Friday, December 05, 2008

advent journal: sentiment and sacrifice

I spent the day running errands, mailing a few A Faraway Christmas CDs, and picking up what we needed to do a couple of things on the house before my in-laws come in a little over a week, which means I drove a lot and had incidental conversations with people I don’t know. My favorite was at Lowes, where I was buying paint.

“Do you want our Signature paint or the Premium?” the paint guy asked me.
“What’s the difference?” I replied.
“The Signature is our best paint,” he answered.
“What’s the difference between them? What makes it better?”
“It’s our best paint,” he said.

I left with my Signature paint and a couple of other things and came home. About six forty-five the phone rang and our friends Carla and Lindsey invited us to meet them at the Regulator, our very cool neighborhood independent bookstore, for a reading. I didn’t know any more than that as I grabbed my coat and hat and walked up to meet them. Turns out the bookstore wanted to do something to “get people in the Christmas spirit,” so they asked Allan Gurganus to come and read his story, “A Fool for Christmas,” which he read on NPR a few years back. He was not promoting a new book – or even the story; they just wanted to get people together for Christmas. They had hot cider, mulled wine (using Clarence’s recipe from It’s a Wonderful Life: “heavy on the cinnamon, easy on the cloves”), and several tins of Danish butter cookies and a roomful of folks who all seemed happy to be there.

The story was told in first person by Vernon Ricketts, the manager of a mall pet store, who notices a runaway girl hanging around the mall and offers her part-time work walking a cocker spaniel puppy, Butterbean, around the shopping center to entice people to come buy a pet for Christmas. The girl is pregnant and the story culminates in a strange nativity scene with him delivering her baby in the pet store surrounded by puppies and kittens and an African parrot.

I loved it.

In his introductory remarks before he began the story, Gurganus commented about the current economic state of things in a refreshing manner. “We are going to have to make some sacrifices,” he said, “and I’m ready,” going on to talk about how we have a chance to dig in and make something great come out of this time of hardship. Two things crossed my mind in quick succession: I resonated with what he was saying and I felt fortunate to be one of the ones for whom sacrifice is a choice.
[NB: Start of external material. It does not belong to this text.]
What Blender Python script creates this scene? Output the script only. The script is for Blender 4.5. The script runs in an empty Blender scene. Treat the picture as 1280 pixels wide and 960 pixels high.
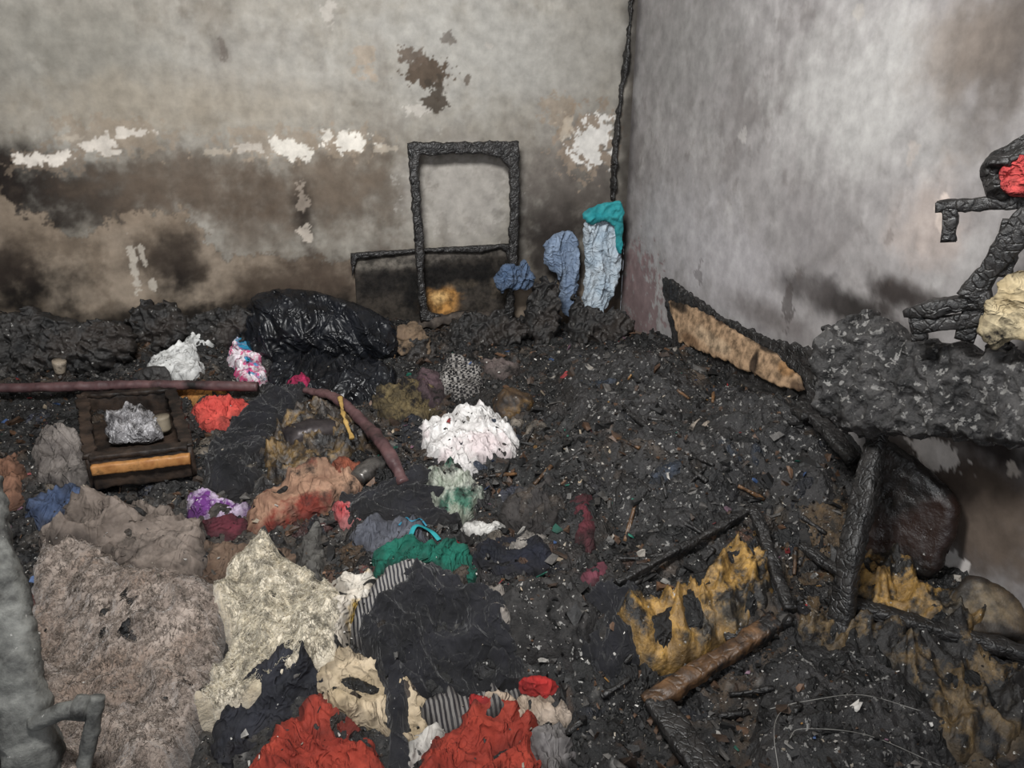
import bpy, math, numpy as np
from mathutils import Matrix, Vector
rng=np.random.default_rng(11)
# ------------------------------------------------------------------ survey frame
F=930.0; PT=math.radians(22); YW=math.radians(16)
CAM=np.array([0,0,1.75])
FW=np.array([math.sin(YW)*math.cos(PT),math.cos(YW)*math.cos(PT),-math.sin(PT)])
RT=np.array([math.cos(YW),-math.sin(YW),0.0]); UP=np.cross(RT,FW)
WX=1.51; WY=3.30; LX=-2.7; FY=-1.6; CH=2.8
def ray(u,v): return FW+RT*(u-640)/F+UP*(480-v)/F
def at(u,v,t): return CAM+ray(u,v)*t
def on_plane(u,v,p0,n):
    d=ray(u,v); return CAM+d*(np.dot(np.asarray(p0)-CAM,n)/np.dot(d,n))
def depth(p): return float(np.dot(np.asarray(p)-CAM,FW))
# ------------------------------------------------------------------ noise
def _h(ix,iy,iz,s):
    n=(ix*374761393+iy*668265263+iz*1440662683+s*974634777)&0xffffffff
    n=((n^(n>>13))*1274126177)&0xffffffff
    n=((n^(n>>15))*2246822519)&0xffffffff
    return ((n^(n>>16))&0xffff)/65535.0
def gn(x,y,s=0):
    x=np.asarray(x,float);y=np.asarray(y,float)
    ix=np.floor(x).astype(np.int64);iy=np.floor(y).astype(np.int64);fx=x-ix;fy=y-iy
    u=fx*fx*fx*(fx*(fx*6-15)+10);v=fy*fy*fy*(fy*(fy*6-15)+10)
    def g(a,b):
        an=_h(ix+a,iy+b,0,s)*6.2831853; return np.cos(an)*(fx-a)+np.sin(an)*(fy-b)
    return ((g(0,0)*(1-u)+g(1,0)*u)*(1-v)+(g(0,1)*(1-u)+g(1,1)*u)*v)*1.5
def fbm(x,y,s=0,o=4,g=.5):
    r=0;a=1;t=0
    for i in range(o): r=r+a*gn(x*2**i,y*2**i,s+i*17);t+=a;a*=g
    return r/t*1.4
def ridge(x,y,s=0,o=3,g=.5):
    r=0;a=1;t=0
    for i in range(o): r=r+a*(1-2.6*np.abs(gn(x*2**i+i*3.1,y*2**i,s+i*23)));t+=a;a*=g
    return r/t
def wrinkle(x,y,s=0):
    r=0;a=1;t=0
    for i in range(4):
        k=1.85**i;th=.55*i
        xx=(x*math.cos(th)+y*math.sin(th))*k;yy=(y*math.cos(th)-x*math.sin(th))*k
        q=1-np.clip(np.abs(gn(xx+i*5.3+.3*gn(xx,yy,s+7),yy,s+i*29))*2.1,0,1)
        r=r+a*(q**1.9-.36);t+=a;a*=.58
    q=fbm(x*.45+9,y*.45,s+71,2)*2.4;fr=q-np.floor(q)
    saw=np.where(fr<.86,fr/.86,ss(1,.86,fr))
    return r/t*2.0+.7*(saw-.5)
def vn3(P,s=0):
    I=np.floor(P).astype(np.int64);f=P-I;f=f*f*(3-2*f);r=0
    for a in (0,1):
        for b in (0,1):
            for c in (0,1):
                w=(f[:,0] if a else 1-f[:,0])*(f[:,1] if b else 1-f[:,1])*(f[:,2] if c else 1-f[:,2])
                r=r+w*_h(I[:,0]+a,I[:,1]+b,I[:,2]+c,s)
    return r*2-1
def ss(a,b,x):
    t=np.clip((x-a)/(b-a),0,1); return t*t*(3-2*t)
def L(c):
    c=np.array(c,float)/255.0
    return np.where(c<=.04045,c/12.92,((c+.055)/1.055)**2.4)
# ------------------------------------------------------------------ materials
def M(name,c1,c2=None,scale=8,rough=.9,soot=.0,ss_=5,bump=.3,bs=120,attr=False,pat=None,ps=60,spec=.3,lo=.38,hi=.62,
      speck=0,sootc=(22,19,18),metal=0,c3=None,bd=.004,specc=(150,148,144),specs=110,crack=0,sheen=0,pc=None,crease=0):
    m=bpy.data.materials.new(name);m.use_nodes=True;nt=m.node_tree;N=nt.nodes;K=nt.links
    b=N['Principled BSDF'];tc=N.new('ShaderNodeTexCoord').outputs['Object']
    def noise(sc,det=8,ro=.62,w=0):
        n=N.new('ShaderNodeTexNoise');n.inputs['Scale'].default_value=sc;n.inputs['Detail'].default_value=det
        n.inputs['Roughness'].default_value=ro
        if w: n.inputs['Distortion'].default_value=w
        K.new(tc,n.inputs['Vector']);return n.outputs['Fac']
    def mr(x,a,c,o0=0,o1=1):
        n=N.new('ShaderNodeMapRange');n.inputs[1].default_value=a;n.inputs[2].default_value=c
        n.inputs[3].default_value=o0;n.inputs[4].default_value=o1;K.new(x,n.inputs[0]);return n.outputs[0]
    def math_(op,a,c):
        n=N.new('ShaderNodeMath');n.operation=op
        for s,val in ((n.inputs[0],a),(n.inputs[1],c)):
            if hasattr(val,'is_linked'): K.new(val,s)
            else: s.default_value=val
        return n.outputs[0]
    def mix(f,a,c,mode='MIX'):
        n=N.new('ShaderNodeMix');n.data_type='RGBA';n.blend_type=mode
        for s,val in ((n.inputs[0],f),(n.inputs[6],a),(n.inputs[7],c)):
            if hasattr(val,'is_linked') : K.new(val,s)
            elif isinstance(val,(int,float)): s.default_value=val
            else: s.default_value=(*L(val),1)
        return n.outputs[2]
    c2=c2 or c1
    if attr:
        a=N.new('ShaderNodeAttribute');a.attribute_name='Col'
        g=mix(mr(noise(scale),lo,hi),c1,c2)
        col=mix(1.0,a.outputs['Color'],g,'MULTIPLY')
    else:
        col=mix(mr(noise(scale),lo,hi),c1,c2)
        if c3: col=mix(mr(noise(scale*.45,6,.6),.52,.6),col,c3)
    if pat=='stripes':
        w=N.new('ShaderNodeTexWave');w.inputs['Scale'].default_value=ps;w.inputs['Distortion'].default_value=1.5
        w.inputs['Detail'].default_value=1;K.new(tc,w.inputs['Vector']);col=mix(mr(w.outputs['Fac'],.45,.55),col,pc)
    if pat=='check':
        w=N.new('ShaderNodeTexChecker');w.inputs['Scale'].default_value=ps
        K.new(tc,w.inputs['Vector']);col=mix(w.outputs['Fac'],col,pc)
    if soot>0:
        th=.66-.32*soot
        col=mix(mr(noise(ss_,9,.68),th-.03,th+.12),col,sootc)
    if not attr:
        ca=N.new('ShaderNodeAttribute');ca.attribute_name='CharFold'
        col=mix(ca.outputs['Fac'],col,sootc)
    if speck>0:
        th=.76-.2*speck
        col=mix(mr(noise(specs,3,.6),th,th+.03),col,specc)
    K.new(col,b.inputs['Base Color'])
    K.new(mr(noise(scale*3),.3,.7,max(.05,rough-.2),min(1,rough+.15)),b.inputs['Roughness'])
    b.inputs['Specular IOR Level'].default_value=spec;b.inputs['Metallic'].default_value=metal
    if sheen: b.inputs['Sheen Weight'].default_value=sheen
    nrm=None
    if crease:
        def rid(sc,off):
            mp=N.new('ShaderNodeMapping');mp.inputs['Location'].default_value=(off,off*.3,0);mp.inputs['Rotation'].default_value=(0,0,off);mp.inputs['Scale'].default_value=(1,.45,1)
            K.new(tc,mp.inputs[0]);n=N.new('ShaderNodeTexNoise');n.inputs['Scale'].default_value=sc;n.inputs['Detail'].default_value=2
            n.inputs['Distortion'].default_value=.8;K.new(mp.outputs[0],n.inputs['Vector'])
            d=math_('ABSOLUTE',math_('SUBTRACT',n.outputs['Fac'],.5),0.0);return mr(d,0,.09,1,0)
        h=math_('ADD',math_('POWER',rid(crease,.6),1.5),math_('MULTIPLY',math_('POWER',rid(crease*1.9,2.1),1.5),.55))
        bp=N.new('ShaderNodeBump');bp.inputs['Strength'].default_value=.75;bp.inputs['Distance'].default_value=.007
        K.new(h,bp.inputs['Height']);nrm=bp.outputs[0]
    if bump>0:
        h=noise(bs,6,.65)
        if crack:
            nz=N.new('ShaderNodeTexNoise');nz.inputs['Scale'].default_value=crack*.5;nz.inputs['Detail'].default_value=4;K.new(tc,nz.inputs['Vector'])
            vm=N.new('ShaderNodeVectorMath');vm.operation='MULTIPLY_ADD';K.new(nz.outputs['Color'],vm.inputs[0])
            vm.inputs[1].default_value=(2.2/crack,)*3;K.new(tc,vm.inputs[2])
            v=N.new('ShaderNodeTexVoronoi');v.feature='DISTANCE_TO_EDGE';v.inputs['Scale'].default_value=crack
            K.new(vm.outputs[0],v.inputs['Vector'])
            h=math_('ADD',h,mr(v.outputs['Distance'],0,.15,0,.5))
        bp=N.new('ShaderNodeBump');bp.inputs['Strength'].default_value=bump;bp.inputs['Distance'].default_value=bd
        K.new(h,bp.inputs['Height'])
        if nrm: K.new(nrm,bp.inputs['Normal'])
        nrm=bp.outputs[0]
    if nrm: K.new(nrm,b.inputs['Normal'])
    return m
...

I’m the only one in my kitchen at Duke who doesn’t work at least six days a week; I’m one of two who only has one job. And, day in and day out, the guys not only show up for work but come with a sense of humor and good spirit. They don’t get to choose to sit down, sip wine, and listen to stories very often. And they are not alone.

I’m a sucker for Christmas movies, Elf and Scrooged being two of my favorites, along with the aforementioned It’s a Wonderful Life. They all build to a call for us to be better, kinder, more compassionate people who understand the power of personal relationships, and to be people who realize the world is not primarily about themselves. They are all about redemption, even if they are sentimental Hollywood movies (not that there’s anything wrong with that).

A real part of the Advent/Christmas season is about looking for the connectedness reflected in those movies. We want to belong. We want to matter. We want to be together. What becomes difficult are the consequences of that connectedness. In the last section of “The Journey of the Magi,” T. S. Eliot writes:

All this was a long time ago, I remember,
And I would do it again, but set down
This set down
This: were we led all that way for
Birth or Death? There was a Birth, certainly,
We had evidence and no doubt. I had seen birth and death,
But had thought they were different; this Birth was
Hard and bitter agony for us, like Death, our death.
We returned to our places, these Kingdoms,
But no longer at ease here, in the old dispensation,
With an alien people clutching their gods.
I should be glad of another death.
Once the wise men got back home, they realized they had seen too much; redemption came with a price: they had to live and act differently long after the Christmas season had passed. Maybe that ‘s one of the reasons we celebrate it year after year: we need help remembering what it means to be redeemed, to be called to sacrifice.